Chinese 'underground bankers' accused of aiding Mexican cartel

A pile of US dollars
[Getty Images]

The US has accused a Chinese "underground banking" network of helping Mexico's powerful Sinaloa drugs cartel with money laundering and other crimes.

The Department of Justice (DoJ) has charged 24 people with offences that also include distributing narcotics.

Law enforcement officers have seized about $5m (£4m) in proceeds, as well as guns and hundreds of pounds of cocaine, methamphetamine and ecstasy pills.

The DoJ touted the close co-operation with Mexican and Chinese law enforcement - a message that has been echoed on the Chinese side.

The US accuses the Sinaloa cartel of helping to fuel a deadly epidemic by flooding the country with fentanyl, a synthetic opioid up to 50 times stronger than heroin.

The DoJ highlighted a "conspiracy" during which more than $50m in drug proceeds moved between the Sinaloa gang members and Chinese underground "money exchanges".

It said these underground exchanges were being used by Sinaloa operatives to move their illegally acquired cash from the US to Mexico.

These Chinese exchanges offer a "ready market" for US currency, the DoJ said, explaining that some Chinese nationals want "informal alternatives" to conventional banking because the Beijing government caps the amount of money they can take out of China.

A statement from Beijing, quoted by the AFP news agency, appeared to confirm the rare close collaboration with the US, saying authorities there had arrested a money-laundering suspect.

That person had been involved in running a US car dealership before switching to "illegal foreign exchange trading".

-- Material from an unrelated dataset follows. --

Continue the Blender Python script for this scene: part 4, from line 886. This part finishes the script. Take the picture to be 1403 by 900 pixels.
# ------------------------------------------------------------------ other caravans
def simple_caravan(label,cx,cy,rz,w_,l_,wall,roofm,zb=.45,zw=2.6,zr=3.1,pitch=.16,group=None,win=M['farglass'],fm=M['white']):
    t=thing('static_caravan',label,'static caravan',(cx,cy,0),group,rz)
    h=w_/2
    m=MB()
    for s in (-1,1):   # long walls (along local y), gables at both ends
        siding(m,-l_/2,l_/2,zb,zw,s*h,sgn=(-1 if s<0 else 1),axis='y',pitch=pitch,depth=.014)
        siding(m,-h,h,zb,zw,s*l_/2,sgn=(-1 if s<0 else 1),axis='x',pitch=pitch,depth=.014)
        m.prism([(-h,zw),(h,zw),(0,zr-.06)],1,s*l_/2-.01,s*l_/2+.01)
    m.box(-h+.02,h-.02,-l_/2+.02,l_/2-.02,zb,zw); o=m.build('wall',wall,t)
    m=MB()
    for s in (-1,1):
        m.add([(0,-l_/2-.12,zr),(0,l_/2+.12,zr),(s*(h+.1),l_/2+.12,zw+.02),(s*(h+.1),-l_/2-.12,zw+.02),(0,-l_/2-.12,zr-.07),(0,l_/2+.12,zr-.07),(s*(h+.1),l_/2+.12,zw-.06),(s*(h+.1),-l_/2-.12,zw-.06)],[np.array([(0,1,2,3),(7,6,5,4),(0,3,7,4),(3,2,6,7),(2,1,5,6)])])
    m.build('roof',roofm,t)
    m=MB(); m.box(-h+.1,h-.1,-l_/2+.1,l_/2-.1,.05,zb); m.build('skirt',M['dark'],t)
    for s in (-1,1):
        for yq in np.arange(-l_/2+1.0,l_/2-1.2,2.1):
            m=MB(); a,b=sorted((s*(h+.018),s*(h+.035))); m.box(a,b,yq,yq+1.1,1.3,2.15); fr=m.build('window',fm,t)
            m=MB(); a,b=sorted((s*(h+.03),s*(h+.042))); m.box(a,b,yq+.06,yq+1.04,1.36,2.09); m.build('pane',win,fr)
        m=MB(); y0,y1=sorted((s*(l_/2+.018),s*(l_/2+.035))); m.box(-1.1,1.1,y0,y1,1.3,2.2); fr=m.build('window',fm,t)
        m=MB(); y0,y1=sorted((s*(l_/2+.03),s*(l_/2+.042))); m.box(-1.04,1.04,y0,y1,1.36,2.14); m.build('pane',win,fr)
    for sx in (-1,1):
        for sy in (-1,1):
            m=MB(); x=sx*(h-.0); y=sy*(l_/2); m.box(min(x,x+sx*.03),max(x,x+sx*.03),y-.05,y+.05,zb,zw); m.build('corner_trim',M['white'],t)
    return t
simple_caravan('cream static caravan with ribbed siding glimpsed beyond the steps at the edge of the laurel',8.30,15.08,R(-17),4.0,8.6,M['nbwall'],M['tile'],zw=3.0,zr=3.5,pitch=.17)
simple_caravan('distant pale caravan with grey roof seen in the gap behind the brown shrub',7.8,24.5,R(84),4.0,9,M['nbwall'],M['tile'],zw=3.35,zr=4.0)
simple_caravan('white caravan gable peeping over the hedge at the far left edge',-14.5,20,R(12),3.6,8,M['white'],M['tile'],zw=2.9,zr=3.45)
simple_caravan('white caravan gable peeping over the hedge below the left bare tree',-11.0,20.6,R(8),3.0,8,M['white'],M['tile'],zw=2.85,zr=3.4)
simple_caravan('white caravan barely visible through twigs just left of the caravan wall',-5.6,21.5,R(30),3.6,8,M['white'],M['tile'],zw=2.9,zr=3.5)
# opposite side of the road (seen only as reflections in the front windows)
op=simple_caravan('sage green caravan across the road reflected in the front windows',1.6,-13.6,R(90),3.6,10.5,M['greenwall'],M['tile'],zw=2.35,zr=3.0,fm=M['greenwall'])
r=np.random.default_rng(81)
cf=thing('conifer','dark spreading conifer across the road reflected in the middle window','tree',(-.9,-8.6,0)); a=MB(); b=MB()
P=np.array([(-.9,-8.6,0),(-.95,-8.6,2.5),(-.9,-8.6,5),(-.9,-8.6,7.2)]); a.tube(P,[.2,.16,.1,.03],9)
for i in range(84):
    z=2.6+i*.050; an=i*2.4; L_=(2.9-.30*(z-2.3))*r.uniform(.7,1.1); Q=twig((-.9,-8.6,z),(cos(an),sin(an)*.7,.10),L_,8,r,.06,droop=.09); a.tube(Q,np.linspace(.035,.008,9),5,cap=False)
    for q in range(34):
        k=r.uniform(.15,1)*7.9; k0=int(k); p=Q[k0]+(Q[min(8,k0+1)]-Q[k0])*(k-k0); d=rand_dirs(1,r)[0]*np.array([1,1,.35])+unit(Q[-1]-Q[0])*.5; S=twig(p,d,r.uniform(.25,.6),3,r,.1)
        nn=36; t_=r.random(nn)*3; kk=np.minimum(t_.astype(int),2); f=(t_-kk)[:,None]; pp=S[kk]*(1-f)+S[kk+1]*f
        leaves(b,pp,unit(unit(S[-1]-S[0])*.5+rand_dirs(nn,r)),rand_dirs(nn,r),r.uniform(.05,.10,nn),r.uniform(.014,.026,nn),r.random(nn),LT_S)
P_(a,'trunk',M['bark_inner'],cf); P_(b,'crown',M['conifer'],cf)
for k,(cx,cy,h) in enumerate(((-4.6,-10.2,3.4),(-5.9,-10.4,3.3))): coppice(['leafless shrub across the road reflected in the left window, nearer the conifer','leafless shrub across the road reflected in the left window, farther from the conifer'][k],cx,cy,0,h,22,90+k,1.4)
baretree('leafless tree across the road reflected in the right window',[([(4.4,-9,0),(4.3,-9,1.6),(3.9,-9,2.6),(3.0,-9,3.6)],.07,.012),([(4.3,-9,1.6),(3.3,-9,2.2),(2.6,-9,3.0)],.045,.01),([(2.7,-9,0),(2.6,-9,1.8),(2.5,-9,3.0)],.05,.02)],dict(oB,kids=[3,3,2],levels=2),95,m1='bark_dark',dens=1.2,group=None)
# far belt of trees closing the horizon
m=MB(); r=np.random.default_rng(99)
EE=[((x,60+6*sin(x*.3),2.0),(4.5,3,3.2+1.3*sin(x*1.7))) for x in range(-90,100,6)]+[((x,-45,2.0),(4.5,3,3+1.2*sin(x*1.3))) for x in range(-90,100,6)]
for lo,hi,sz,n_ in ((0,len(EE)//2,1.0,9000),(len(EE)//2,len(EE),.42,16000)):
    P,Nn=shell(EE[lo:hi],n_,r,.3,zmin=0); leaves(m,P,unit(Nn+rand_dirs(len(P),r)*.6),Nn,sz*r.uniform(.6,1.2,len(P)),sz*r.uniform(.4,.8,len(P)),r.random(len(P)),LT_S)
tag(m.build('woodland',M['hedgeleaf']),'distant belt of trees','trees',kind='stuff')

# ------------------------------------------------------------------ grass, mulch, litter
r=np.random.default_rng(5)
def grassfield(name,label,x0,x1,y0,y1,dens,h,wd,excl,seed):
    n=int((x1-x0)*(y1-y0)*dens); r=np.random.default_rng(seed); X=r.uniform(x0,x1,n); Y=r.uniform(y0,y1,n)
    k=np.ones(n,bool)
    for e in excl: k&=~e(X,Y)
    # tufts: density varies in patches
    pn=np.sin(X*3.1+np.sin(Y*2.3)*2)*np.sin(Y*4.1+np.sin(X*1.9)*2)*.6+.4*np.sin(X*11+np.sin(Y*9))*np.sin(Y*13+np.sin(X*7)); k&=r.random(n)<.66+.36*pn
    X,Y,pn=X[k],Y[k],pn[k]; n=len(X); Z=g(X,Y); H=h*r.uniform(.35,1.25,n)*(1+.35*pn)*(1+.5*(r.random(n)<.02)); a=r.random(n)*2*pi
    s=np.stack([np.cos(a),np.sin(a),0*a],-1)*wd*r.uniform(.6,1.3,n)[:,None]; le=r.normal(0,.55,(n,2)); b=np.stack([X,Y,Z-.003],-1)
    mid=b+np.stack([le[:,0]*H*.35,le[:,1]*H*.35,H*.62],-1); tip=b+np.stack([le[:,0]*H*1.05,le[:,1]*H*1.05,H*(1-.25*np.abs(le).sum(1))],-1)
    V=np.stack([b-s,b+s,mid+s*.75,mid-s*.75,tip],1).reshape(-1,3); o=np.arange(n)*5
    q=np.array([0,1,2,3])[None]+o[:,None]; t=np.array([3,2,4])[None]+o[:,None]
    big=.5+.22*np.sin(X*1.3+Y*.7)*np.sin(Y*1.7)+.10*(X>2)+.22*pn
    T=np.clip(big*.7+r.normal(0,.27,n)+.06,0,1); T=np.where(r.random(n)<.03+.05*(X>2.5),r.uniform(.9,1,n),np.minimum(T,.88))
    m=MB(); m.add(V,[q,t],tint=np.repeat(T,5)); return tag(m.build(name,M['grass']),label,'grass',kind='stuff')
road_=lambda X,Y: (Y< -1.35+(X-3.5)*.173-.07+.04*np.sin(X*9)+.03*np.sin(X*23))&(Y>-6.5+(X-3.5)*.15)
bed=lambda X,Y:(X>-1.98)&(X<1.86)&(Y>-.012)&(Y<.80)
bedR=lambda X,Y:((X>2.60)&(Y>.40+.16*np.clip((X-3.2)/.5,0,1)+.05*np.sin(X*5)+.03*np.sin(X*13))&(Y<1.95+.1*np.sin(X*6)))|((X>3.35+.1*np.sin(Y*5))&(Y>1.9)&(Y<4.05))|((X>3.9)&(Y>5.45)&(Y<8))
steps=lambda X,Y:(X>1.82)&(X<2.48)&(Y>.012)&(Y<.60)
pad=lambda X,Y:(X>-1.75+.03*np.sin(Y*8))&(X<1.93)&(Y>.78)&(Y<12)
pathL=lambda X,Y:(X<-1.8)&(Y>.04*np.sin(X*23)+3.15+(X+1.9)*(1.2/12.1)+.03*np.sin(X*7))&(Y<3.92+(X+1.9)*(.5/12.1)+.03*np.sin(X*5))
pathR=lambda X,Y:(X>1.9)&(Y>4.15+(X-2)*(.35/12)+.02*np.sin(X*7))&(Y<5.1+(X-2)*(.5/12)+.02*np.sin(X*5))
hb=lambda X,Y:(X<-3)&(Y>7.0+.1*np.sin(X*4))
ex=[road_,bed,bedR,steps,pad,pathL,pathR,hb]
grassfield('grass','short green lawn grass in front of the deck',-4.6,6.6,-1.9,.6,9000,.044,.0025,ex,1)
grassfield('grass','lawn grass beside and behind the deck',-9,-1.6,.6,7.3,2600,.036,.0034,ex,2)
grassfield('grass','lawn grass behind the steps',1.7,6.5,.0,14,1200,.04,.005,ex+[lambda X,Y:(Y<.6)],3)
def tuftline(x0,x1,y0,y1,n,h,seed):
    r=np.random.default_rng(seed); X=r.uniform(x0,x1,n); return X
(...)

Most of the 24 suspects named in the indictment will appear in a Los Angeles court "in the coming weeks", the DoJ added in its statement.

The US has long accused China itself of flooding the country with deadly drugs like fentanyl - an allegation that China denies.

In 2022 more than 70,000 Americans died from fentanyl overdoses of the drug, and Washington says Chinese-made opioids are fuelling the worst drug crisis in the country's history.